#### Short exercise:
Extract every line that contains the string "scene".

★ ★ ★ ★ ★ ★ ★

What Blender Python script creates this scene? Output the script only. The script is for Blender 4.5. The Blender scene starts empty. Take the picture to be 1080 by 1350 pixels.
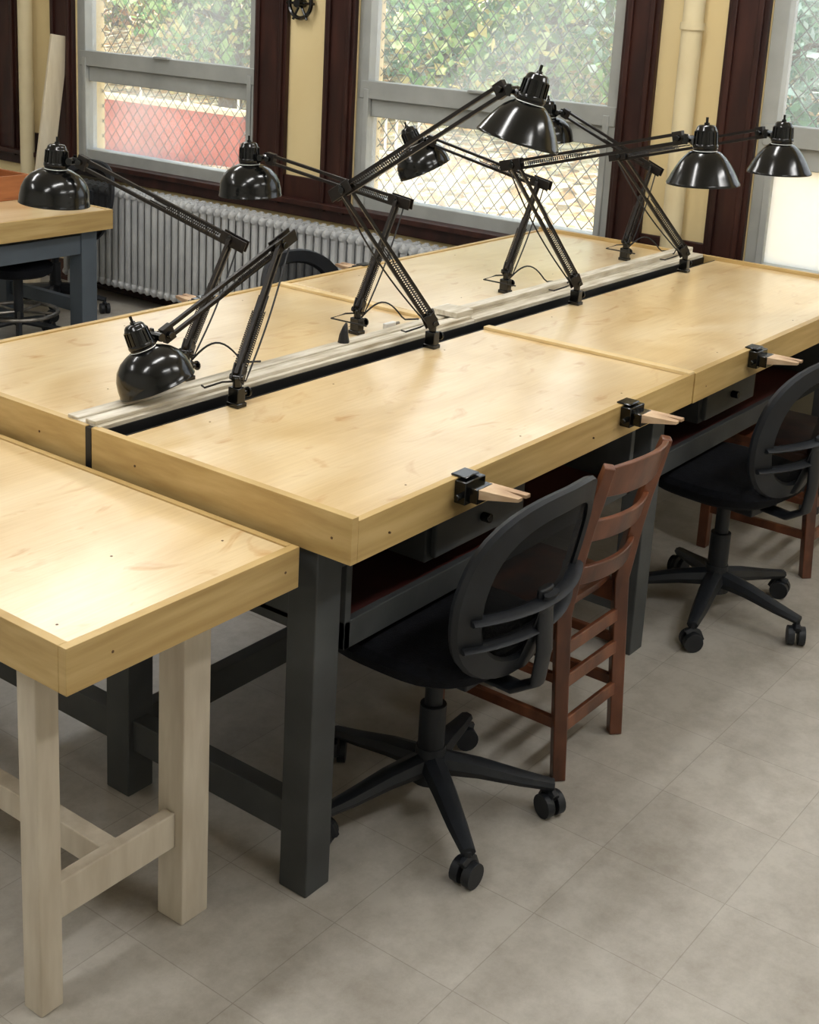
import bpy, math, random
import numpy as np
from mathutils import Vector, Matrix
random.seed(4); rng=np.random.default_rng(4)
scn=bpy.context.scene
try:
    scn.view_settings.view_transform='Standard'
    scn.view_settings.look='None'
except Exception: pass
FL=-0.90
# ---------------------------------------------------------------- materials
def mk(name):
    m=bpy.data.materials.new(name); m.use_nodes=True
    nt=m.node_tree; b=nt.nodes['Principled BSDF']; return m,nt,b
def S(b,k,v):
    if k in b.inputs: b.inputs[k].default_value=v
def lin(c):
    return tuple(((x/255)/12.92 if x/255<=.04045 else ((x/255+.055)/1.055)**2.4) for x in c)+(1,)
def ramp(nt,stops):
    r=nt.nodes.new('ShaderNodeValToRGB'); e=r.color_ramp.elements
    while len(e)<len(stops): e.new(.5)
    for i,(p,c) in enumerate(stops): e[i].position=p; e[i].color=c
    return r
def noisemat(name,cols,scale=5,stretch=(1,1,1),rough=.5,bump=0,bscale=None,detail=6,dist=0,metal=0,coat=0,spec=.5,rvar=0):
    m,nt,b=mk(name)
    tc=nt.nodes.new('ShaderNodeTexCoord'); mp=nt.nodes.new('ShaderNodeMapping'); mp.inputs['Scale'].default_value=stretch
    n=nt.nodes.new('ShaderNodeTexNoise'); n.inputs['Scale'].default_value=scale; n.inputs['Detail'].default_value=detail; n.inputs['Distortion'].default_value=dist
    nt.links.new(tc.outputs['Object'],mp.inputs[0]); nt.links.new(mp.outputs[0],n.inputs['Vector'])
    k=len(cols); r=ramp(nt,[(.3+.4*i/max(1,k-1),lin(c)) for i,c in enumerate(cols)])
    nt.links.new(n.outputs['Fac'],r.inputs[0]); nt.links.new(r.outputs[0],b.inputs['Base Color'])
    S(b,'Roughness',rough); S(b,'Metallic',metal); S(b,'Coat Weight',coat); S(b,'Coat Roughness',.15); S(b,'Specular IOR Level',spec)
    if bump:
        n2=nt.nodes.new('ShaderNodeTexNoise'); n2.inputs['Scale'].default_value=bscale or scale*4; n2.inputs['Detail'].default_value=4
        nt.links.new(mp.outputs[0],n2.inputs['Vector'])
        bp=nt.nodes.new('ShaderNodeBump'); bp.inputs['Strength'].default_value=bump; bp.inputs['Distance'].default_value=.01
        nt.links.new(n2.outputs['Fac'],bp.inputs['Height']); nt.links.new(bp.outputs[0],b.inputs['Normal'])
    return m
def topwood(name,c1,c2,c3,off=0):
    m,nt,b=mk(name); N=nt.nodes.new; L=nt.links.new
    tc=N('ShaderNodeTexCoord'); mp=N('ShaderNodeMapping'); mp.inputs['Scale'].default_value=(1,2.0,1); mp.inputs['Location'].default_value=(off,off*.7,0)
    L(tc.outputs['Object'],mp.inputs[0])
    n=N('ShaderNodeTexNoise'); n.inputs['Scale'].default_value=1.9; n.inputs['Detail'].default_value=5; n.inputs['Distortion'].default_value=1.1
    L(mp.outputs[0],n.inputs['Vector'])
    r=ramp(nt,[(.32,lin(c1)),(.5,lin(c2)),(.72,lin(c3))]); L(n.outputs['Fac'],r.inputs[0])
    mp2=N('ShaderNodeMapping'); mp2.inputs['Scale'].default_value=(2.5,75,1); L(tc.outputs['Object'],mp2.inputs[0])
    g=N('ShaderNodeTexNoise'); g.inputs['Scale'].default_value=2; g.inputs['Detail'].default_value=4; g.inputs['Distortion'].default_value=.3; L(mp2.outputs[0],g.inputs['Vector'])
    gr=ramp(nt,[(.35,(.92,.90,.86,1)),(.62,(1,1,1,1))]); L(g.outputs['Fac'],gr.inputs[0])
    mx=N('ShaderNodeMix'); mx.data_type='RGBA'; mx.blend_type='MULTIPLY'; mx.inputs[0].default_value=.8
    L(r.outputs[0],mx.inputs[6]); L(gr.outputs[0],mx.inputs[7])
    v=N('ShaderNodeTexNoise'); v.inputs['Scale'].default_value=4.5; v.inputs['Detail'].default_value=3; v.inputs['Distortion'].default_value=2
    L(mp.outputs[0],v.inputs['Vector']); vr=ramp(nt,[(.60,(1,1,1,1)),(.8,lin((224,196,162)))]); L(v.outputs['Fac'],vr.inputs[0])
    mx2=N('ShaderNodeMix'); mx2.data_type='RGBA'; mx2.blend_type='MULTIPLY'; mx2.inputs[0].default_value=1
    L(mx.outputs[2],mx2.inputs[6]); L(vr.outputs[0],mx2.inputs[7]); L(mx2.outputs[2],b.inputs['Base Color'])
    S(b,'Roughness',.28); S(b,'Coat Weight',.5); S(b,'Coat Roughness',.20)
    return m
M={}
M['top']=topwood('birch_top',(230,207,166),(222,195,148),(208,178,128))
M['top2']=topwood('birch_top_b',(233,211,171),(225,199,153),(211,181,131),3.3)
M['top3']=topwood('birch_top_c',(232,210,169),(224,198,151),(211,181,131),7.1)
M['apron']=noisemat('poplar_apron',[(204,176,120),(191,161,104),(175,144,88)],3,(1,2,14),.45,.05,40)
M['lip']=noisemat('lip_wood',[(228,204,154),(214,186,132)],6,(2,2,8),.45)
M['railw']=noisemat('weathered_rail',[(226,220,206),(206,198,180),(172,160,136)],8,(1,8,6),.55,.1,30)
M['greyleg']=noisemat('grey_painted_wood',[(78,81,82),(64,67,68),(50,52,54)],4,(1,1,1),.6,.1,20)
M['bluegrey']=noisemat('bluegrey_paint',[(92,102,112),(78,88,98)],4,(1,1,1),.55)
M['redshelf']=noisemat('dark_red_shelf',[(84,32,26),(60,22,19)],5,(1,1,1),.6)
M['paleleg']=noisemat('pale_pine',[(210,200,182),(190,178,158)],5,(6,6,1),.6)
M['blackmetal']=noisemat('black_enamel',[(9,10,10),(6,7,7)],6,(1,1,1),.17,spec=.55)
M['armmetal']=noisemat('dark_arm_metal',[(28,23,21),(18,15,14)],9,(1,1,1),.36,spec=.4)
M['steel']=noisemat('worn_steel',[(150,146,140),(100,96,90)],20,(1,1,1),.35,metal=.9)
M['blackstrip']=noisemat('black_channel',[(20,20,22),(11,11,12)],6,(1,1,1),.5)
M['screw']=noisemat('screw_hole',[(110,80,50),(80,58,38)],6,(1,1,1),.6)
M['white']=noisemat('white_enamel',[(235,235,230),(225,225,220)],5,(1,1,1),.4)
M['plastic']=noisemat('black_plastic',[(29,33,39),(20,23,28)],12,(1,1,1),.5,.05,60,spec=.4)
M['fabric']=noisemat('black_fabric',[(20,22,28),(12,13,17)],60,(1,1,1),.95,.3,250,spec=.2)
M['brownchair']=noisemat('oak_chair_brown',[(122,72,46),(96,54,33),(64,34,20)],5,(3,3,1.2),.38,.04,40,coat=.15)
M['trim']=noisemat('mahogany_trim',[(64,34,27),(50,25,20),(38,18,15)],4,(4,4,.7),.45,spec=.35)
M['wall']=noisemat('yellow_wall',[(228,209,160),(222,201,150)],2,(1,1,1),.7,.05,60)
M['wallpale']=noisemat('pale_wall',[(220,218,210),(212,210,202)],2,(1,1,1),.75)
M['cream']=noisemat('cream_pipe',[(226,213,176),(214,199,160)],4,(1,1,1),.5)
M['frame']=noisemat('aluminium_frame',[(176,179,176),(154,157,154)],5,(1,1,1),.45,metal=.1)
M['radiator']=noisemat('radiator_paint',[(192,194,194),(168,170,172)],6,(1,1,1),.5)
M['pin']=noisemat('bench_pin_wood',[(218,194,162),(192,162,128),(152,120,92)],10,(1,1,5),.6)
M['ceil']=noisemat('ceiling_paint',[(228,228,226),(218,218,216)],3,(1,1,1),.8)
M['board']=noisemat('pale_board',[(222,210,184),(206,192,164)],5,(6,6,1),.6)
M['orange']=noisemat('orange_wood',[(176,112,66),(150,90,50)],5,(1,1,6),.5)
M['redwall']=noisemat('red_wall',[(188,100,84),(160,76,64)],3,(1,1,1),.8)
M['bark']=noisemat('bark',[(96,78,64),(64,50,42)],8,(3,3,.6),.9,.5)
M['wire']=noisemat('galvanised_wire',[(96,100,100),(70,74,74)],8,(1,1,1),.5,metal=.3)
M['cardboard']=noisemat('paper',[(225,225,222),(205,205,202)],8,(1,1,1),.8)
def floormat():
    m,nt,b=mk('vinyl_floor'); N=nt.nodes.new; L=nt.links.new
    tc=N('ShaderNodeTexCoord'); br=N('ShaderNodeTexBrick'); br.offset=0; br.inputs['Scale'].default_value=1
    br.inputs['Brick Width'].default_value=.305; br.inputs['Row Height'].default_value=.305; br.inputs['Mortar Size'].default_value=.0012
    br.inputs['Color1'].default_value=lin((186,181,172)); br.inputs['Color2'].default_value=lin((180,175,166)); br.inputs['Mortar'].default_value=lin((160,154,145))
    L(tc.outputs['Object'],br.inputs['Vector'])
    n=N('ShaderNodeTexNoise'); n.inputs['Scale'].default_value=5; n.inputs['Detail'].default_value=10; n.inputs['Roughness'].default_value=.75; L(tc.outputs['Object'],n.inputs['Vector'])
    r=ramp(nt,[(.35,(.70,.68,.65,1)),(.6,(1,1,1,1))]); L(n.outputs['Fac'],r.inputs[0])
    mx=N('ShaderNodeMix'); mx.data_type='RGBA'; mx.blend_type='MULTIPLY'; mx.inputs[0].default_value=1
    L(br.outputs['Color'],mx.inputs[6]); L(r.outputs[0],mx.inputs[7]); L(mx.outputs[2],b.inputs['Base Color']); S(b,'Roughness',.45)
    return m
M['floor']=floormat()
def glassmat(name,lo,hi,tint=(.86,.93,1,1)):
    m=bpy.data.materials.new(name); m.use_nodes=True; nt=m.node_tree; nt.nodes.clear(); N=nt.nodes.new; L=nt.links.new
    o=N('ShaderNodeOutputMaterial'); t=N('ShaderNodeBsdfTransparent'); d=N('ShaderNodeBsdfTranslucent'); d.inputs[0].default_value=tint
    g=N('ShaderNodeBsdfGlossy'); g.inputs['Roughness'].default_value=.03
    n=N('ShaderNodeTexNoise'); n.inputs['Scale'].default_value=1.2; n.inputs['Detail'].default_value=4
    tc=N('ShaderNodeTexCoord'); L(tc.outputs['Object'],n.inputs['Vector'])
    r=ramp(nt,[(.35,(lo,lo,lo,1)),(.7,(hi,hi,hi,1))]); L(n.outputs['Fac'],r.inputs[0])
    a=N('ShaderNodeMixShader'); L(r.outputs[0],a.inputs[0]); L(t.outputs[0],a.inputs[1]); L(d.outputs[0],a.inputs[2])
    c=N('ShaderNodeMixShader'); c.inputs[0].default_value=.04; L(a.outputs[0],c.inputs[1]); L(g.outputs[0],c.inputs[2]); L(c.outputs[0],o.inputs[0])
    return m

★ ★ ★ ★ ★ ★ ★

#### Reply to the exercise:
What Blender Python script creates this scene? Output the script only. The script is for Blender 4.5. The Blender scene starts empty. Take the picture to be 1080 by 1350 pixels.
scn=bpy.context.scene